WJB v HJM [2024] EWFC 116 (B)15 February 2024
Published: 24/06/2024 23:05
https://www.bailii.org/ew/cases/EWFC/OJ/2024/116.html
District Judge Ashworth. This was an application by W for a Hadkinson order preventing H from pursuing his application to vary an order for periodical payments made in 2017 (‘the order’). The order provided that H pay W £3,500 per month on a joint lives basis or until H retired at 67, together with CPI adjustment payments to be made on the 28th day of the month. H applied to vary the order on the basis that W would be earning £20,000 per annum and he thought that she ought to have been doing that, and he alleged that W was cohabitating. His application made no reference to issues with affordability. W then applied for a Hadkinson order preventing him from proceeding with his application to vary unless he cleared the arrears, and for a penal notice to be endorsed on the directions to file an E1. As of the date of the hearing, the arrears stood at £61,901.62.
Per de Gaffori v de Gaffori, before a Hadkinson order could be made it must be shown that the respondent is in contempt, the contempt is deliberate and continuing and as a result there is an impediment to the course of justice, and there is no other realistic and effective remedy [20]. H was clearly in contempt as he failed to comply with the order. Non-payment in breach of a maintenance order is a contempt of court regardless of ability to pay. Questions of ability to pay come into play when considering whether and how to act on the contempt (see Mubarak).

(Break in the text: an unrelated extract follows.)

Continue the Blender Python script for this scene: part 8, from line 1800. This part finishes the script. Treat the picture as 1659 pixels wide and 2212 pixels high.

H’s non-compliance caused W to exhaust her savings and she was now having to rely on credit cards and borrowing to fund her legal costs. There would be a clear impediment if W was unable to pursue matters with legal representation, given that H was based in the US and his failure to comply with orders to date. de Gaffori was distinguished as here, W made a pragmatic decision not to pursue an application for an LSPO because of the history and costs. In essence, her maintenance was being used to fund the legal costs, which might otherwise have been the subject of an LSPO as there was one pot of money. Whilst the order was draconian, H was unlikely to be affected by it as his application to vary was not based on affordability. There was no other realistic and effective remedy that was proportionate to the problems in the case and the order sought did not go further than was necessary to remedy those difficulties. H was residing in the US, and he had very few, if any, assets in the UK.

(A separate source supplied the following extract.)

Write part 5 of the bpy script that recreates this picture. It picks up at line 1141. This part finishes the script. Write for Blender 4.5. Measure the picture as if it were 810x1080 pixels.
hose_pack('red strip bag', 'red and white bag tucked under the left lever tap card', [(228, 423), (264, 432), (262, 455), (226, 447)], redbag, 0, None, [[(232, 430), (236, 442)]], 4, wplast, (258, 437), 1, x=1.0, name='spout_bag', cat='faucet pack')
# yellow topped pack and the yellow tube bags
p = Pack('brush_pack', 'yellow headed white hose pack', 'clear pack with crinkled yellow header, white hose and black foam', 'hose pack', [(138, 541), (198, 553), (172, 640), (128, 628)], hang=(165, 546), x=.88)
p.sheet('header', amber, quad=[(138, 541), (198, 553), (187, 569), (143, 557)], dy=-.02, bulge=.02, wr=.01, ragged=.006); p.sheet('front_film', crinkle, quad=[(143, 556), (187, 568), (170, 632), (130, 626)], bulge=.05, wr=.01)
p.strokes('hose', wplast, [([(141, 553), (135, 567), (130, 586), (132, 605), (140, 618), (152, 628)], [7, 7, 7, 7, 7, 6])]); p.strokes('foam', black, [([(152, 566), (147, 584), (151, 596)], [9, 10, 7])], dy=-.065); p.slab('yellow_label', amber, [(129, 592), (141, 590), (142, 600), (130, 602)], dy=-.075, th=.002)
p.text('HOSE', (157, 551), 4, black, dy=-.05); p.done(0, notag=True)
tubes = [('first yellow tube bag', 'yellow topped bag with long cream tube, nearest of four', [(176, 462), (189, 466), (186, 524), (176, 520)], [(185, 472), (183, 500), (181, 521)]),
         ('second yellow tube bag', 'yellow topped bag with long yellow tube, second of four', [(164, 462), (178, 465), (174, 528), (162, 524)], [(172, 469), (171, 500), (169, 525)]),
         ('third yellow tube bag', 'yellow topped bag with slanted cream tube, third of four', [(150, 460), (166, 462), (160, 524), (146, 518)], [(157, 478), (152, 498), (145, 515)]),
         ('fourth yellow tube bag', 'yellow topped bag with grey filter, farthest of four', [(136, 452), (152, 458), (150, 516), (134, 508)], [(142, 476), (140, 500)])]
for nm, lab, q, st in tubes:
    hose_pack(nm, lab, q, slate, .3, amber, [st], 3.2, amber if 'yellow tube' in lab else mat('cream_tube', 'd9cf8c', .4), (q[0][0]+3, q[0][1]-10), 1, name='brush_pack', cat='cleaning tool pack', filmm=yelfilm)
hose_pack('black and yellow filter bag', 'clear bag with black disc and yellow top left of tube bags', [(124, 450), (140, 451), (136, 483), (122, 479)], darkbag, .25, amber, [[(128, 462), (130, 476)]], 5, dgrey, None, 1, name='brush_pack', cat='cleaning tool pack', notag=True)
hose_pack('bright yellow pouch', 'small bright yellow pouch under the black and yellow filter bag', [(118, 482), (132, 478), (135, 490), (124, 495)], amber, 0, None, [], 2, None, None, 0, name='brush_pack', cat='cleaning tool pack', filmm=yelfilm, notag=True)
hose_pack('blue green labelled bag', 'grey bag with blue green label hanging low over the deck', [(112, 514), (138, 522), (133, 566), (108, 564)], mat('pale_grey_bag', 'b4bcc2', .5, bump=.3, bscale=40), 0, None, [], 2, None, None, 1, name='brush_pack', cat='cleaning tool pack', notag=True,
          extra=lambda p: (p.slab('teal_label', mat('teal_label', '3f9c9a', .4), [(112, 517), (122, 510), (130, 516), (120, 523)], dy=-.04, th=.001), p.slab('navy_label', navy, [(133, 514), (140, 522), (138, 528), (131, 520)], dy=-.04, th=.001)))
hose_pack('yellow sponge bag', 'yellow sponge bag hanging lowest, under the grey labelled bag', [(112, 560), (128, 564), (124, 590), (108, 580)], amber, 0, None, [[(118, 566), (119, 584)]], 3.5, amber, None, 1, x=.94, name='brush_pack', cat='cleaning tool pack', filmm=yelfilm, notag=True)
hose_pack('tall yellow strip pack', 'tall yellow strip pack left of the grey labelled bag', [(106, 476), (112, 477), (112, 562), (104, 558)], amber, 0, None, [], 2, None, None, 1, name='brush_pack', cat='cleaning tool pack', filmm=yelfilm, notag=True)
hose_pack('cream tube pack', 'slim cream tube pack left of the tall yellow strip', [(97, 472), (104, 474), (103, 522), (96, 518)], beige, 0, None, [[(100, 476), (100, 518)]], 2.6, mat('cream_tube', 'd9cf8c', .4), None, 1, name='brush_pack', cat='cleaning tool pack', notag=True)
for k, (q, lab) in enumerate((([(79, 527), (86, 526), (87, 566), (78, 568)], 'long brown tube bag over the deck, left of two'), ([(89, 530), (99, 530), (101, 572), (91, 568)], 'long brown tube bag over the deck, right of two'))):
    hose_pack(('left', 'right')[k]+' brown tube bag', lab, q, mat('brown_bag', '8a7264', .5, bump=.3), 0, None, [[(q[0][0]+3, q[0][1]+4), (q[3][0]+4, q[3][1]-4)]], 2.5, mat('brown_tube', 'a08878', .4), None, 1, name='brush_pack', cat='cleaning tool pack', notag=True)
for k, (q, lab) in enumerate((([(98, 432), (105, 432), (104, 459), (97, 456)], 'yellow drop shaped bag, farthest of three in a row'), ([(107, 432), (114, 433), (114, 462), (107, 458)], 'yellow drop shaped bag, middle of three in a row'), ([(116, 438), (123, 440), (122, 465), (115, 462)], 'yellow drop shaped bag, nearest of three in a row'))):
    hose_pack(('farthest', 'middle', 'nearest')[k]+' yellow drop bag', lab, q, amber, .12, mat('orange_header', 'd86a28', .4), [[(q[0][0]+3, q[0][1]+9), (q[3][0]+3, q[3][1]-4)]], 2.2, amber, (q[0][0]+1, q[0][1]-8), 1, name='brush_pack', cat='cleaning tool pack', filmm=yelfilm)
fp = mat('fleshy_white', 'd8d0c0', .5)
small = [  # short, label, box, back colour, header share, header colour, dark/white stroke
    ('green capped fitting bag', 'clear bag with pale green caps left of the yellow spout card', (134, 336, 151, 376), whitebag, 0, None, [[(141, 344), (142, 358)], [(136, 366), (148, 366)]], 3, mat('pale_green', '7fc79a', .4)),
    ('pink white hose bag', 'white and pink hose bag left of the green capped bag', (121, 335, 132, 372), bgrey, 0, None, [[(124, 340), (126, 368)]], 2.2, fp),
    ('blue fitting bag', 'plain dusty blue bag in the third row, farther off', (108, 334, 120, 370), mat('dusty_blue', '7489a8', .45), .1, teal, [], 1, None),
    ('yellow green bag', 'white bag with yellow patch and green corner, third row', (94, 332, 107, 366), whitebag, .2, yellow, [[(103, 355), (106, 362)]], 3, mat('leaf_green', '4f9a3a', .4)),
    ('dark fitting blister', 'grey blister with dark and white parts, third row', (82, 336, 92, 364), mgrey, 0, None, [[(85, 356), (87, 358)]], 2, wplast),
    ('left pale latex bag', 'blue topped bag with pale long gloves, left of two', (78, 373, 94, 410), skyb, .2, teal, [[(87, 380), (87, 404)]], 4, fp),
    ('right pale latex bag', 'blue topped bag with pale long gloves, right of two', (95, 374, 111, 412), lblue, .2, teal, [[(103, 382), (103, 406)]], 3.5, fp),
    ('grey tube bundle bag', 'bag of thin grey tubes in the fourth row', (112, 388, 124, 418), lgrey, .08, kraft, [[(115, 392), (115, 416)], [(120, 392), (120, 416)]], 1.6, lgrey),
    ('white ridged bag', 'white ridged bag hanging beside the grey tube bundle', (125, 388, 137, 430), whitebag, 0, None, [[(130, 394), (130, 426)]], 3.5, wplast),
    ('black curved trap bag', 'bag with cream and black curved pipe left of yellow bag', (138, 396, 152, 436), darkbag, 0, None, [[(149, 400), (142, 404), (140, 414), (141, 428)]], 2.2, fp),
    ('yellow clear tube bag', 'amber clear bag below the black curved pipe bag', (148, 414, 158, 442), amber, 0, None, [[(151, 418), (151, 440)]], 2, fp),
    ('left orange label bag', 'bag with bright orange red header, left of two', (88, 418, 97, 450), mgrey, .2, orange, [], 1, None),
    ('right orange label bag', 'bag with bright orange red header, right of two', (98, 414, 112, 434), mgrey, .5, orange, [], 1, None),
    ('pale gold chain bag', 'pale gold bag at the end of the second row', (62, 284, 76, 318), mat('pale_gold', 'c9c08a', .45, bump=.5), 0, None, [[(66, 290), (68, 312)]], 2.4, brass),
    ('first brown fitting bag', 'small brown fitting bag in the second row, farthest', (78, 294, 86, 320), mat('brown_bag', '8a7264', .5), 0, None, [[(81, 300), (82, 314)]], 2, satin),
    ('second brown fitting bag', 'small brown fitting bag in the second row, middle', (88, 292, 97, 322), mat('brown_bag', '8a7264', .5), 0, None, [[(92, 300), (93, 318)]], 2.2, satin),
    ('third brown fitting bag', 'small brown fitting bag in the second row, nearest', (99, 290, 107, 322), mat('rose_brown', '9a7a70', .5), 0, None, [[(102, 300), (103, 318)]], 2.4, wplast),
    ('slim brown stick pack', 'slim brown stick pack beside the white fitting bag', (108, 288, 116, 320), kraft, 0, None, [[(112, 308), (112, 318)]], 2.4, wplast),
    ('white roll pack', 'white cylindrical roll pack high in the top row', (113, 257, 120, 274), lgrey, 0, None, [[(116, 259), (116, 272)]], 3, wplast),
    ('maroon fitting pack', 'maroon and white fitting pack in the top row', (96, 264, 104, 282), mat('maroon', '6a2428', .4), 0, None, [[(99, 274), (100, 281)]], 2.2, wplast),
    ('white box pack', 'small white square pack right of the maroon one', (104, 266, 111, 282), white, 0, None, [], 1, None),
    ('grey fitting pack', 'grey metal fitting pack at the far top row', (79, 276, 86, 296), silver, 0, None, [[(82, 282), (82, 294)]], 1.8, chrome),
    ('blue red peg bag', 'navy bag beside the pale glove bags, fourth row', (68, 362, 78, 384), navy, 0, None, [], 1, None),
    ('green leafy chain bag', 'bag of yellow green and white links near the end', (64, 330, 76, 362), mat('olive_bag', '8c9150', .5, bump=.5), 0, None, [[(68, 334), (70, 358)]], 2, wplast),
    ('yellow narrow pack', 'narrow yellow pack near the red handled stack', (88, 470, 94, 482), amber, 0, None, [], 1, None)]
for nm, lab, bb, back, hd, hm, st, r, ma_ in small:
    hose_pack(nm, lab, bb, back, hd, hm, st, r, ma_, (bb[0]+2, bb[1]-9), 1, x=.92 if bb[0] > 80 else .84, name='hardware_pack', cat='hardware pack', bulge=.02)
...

The judge therefore determined that the Hadkinson order should be made preventing H from pursuing his application to vary unless and until he paid W £61,901.62 in relation to the arrears, £13,687.20 in respect of costs from his non-attendance and non-compliance from two last hearings, and costs of £7,252,80. H was penalised in costs summarily assessed at £10,932.60, which was also added to the Hadkinson order; [32]–[37].